- **RAW RECORDS**
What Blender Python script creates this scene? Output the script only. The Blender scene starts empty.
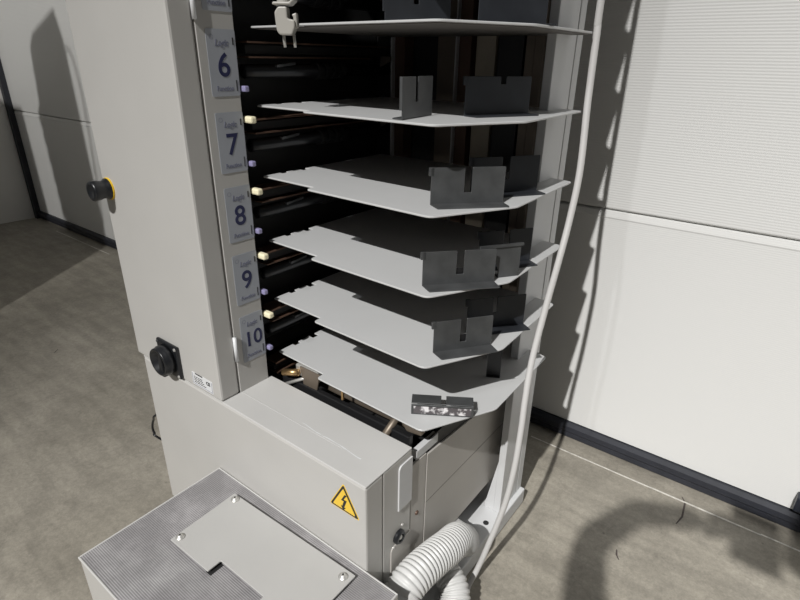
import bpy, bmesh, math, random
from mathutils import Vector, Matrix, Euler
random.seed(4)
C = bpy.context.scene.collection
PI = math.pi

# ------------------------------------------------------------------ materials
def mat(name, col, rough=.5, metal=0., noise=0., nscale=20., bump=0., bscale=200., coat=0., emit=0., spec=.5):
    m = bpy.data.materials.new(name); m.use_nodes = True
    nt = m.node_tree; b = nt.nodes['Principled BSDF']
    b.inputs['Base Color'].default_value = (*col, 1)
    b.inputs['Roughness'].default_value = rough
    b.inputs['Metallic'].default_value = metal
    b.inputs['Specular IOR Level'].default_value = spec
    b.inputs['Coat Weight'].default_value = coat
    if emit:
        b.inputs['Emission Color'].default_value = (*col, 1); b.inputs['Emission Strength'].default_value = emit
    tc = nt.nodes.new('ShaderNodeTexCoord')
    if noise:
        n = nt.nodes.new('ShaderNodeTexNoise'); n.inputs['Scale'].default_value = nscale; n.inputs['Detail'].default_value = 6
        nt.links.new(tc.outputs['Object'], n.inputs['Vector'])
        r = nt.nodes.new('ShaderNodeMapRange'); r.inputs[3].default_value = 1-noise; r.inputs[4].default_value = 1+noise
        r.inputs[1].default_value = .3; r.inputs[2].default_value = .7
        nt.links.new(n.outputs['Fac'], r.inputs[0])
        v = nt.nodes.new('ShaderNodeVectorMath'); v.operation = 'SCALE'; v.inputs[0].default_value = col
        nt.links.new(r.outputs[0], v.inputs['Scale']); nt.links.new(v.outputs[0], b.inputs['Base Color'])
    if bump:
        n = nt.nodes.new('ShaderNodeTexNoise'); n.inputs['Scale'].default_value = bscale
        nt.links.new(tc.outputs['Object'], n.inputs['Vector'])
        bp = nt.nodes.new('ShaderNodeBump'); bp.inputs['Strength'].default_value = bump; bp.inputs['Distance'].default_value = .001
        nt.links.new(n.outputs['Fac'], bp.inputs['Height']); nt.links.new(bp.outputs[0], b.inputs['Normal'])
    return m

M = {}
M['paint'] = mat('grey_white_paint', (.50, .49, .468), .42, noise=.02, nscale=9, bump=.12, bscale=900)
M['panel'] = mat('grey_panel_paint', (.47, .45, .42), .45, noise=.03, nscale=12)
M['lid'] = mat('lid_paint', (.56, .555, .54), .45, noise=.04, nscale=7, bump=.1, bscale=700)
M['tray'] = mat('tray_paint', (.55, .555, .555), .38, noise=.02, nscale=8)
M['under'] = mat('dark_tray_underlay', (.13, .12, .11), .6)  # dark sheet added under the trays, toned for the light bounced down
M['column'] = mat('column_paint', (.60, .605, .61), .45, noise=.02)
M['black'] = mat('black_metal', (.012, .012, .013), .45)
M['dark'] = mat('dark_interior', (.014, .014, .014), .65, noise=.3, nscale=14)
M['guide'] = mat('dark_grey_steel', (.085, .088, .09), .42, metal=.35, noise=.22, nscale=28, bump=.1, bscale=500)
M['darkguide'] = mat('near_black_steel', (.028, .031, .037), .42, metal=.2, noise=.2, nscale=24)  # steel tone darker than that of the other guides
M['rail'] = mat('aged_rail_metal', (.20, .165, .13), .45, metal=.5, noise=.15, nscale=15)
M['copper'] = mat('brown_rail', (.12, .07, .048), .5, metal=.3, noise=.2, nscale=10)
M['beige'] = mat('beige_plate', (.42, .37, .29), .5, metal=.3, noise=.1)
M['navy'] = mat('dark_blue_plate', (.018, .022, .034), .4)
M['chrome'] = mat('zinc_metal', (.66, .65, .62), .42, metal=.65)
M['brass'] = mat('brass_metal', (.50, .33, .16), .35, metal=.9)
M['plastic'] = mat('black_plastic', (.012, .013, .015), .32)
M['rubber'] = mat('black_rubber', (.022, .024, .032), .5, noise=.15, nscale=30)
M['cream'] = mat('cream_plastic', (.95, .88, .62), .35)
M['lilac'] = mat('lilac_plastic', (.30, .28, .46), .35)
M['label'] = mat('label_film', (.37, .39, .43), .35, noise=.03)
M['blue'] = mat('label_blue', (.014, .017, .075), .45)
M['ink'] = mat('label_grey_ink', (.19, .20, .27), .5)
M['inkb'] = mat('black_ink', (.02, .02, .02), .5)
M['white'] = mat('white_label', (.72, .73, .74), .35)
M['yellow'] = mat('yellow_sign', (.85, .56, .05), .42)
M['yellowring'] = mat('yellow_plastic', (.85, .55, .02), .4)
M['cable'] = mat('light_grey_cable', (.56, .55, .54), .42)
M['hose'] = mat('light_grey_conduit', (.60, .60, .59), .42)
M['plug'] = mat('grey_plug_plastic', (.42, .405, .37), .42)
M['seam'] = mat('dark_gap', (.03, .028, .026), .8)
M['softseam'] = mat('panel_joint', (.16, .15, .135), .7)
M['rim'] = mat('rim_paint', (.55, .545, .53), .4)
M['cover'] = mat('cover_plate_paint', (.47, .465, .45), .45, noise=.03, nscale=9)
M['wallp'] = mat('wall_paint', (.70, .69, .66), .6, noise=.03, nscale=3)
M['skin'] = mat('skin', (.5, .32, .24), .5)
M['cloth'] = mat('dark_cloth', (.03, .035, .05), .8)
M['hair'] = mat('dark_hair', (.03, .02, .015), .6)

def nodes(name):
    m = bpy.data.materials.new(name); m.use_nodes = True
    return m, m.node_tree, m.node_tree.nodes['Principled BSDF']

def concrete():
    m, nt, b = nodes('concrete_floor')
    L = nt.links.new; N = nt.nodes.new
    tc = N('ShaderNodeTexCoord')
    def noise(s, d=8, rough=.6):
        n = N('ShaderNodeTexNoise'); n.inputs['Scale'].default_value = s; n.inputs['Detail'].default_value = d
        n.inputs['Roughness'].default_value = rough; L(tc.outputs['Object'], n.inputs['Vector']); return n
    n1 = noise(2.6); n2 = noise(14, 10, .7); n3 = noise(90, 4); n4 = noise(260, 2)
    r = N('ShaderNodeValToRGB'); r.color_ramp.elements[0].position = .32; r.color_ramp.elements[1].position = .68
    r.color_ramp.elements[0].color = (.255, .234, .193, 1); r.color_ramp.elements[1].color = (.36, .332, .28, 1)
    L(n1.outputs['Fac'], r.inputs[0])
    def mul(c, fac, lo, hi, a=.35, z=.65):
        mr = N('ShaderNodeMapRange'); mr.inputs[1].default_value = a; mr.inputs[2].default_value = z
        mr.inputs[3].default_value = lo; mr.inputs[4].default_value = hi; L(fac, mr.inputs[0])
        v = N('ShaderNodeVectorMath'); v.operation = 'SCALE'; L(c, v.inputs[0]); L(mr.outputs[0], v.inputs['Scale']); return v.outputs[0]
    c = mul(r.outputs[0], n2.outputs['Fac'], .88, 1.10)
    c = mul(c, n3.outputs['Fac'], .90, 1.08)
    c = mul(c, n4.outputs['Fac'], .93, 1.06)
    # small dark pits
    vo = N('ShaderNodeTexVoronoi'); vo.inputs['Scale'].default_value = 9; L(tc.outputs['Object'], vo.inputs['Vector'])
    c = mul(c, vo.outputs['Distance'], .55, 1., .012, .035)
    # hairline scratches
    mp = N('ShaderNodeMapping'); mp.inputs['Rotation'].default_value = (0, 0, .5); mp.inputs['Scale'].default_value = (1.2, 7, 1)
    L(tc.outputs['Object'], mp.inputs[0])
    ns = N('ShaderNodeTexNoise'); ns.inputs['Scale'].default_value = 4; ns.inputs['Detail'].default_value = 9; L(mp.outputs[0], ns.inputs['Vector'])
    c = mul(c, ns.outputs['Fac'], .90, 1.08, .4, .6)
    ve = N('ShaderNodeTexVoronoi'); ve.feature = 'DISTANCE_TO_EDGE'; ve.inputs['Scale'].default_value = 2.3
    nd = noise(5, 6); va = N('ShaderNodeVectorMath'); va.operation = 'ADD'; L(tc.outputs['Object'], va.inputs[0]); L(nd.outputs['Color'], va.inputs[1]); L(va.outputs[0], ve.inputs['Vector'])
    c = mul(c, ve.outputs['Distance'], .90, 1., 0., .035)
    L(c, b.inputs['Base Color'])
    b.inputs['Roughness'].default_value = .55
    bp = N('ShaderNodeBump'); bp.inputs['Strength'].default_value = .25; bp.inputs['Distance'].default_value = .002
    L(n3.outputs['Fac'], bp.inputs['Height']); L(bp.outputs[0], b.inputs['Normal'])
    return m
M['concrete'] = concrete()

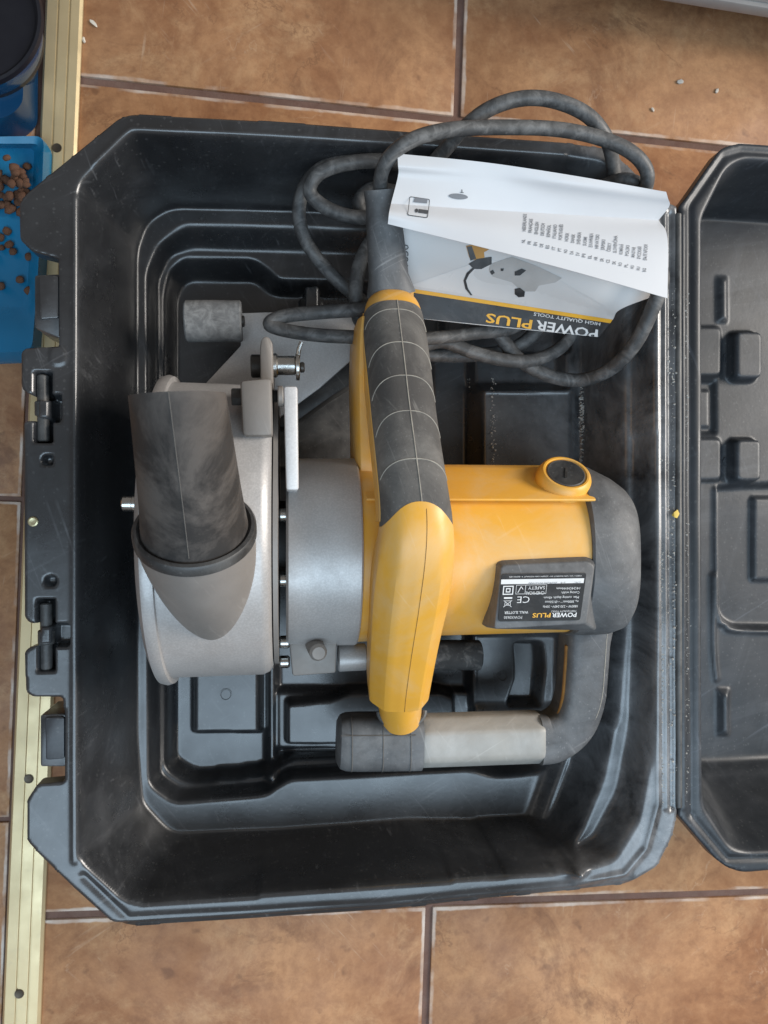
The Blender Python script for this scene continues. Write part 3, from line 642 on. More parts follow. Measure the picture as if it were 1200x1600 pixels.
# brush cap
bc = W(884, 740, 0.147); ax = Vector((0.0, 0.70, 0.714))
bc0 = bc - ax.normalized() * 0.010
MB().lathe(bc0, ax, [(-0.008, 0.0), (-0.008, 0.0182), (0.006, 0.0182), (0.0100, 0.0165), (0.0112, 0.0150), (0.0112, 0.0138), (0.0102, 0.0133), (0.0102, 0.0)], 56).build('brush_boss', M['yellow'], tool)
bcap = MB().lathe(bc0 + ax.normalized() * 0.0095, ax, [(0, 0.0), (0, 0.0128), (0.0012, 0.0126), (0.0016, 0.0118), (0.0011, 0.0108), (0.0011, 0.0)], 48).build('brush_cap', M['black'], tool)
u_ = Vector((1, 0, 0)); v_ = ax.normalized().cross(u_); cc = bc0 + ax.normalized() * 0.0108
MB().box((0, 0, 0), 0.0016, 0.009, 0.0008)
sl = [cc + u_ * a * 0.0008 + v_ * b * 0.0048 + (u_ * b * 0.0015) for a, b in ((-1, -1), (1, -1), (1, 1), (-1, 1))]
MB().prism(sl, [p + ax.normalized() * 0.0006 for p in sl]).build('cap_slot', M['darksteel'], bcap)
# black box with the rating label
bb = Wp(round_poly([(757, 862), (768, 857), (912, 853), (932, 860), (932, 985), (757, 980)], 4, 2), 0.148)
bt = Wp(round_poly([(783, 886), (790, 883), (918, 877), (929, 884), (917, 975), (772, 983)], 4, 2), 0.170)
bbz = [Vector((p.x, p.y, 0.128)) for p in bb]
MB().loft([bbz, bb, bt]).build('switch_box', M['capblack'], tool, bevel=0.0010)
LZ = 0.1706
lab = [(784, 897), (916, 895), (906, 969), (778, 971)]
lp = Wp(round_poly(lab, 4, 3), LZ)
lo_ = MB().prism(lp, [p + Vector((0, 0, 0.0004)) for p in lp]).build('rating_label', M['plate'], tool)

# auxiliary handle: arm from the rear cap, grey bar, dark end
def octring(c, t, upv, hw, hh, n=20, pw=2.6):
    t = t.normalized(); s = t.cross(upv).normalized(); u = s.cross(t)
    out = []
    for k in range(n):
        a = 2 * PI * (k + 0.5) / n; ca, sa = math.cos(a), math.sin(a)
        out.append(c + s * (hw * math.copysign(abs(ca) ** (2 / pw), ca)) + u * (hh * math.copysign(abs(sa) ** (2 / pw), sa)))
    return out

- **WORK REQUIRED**
Your task is to restate word for word the lines from the top of the data to the line containing "PI = math.pi", both ends included, with every picture left out.

- **OUTPUT OF THE EXERCISE**
What Blender Python script creates this scene? Output the script only. The Blender scene starts empty.
import bpy, bmesh, math, random
from mathutils import Vector, Matrix, Euler
random.seed(4)
C = bpy.context.scene.collection
PI = math.pi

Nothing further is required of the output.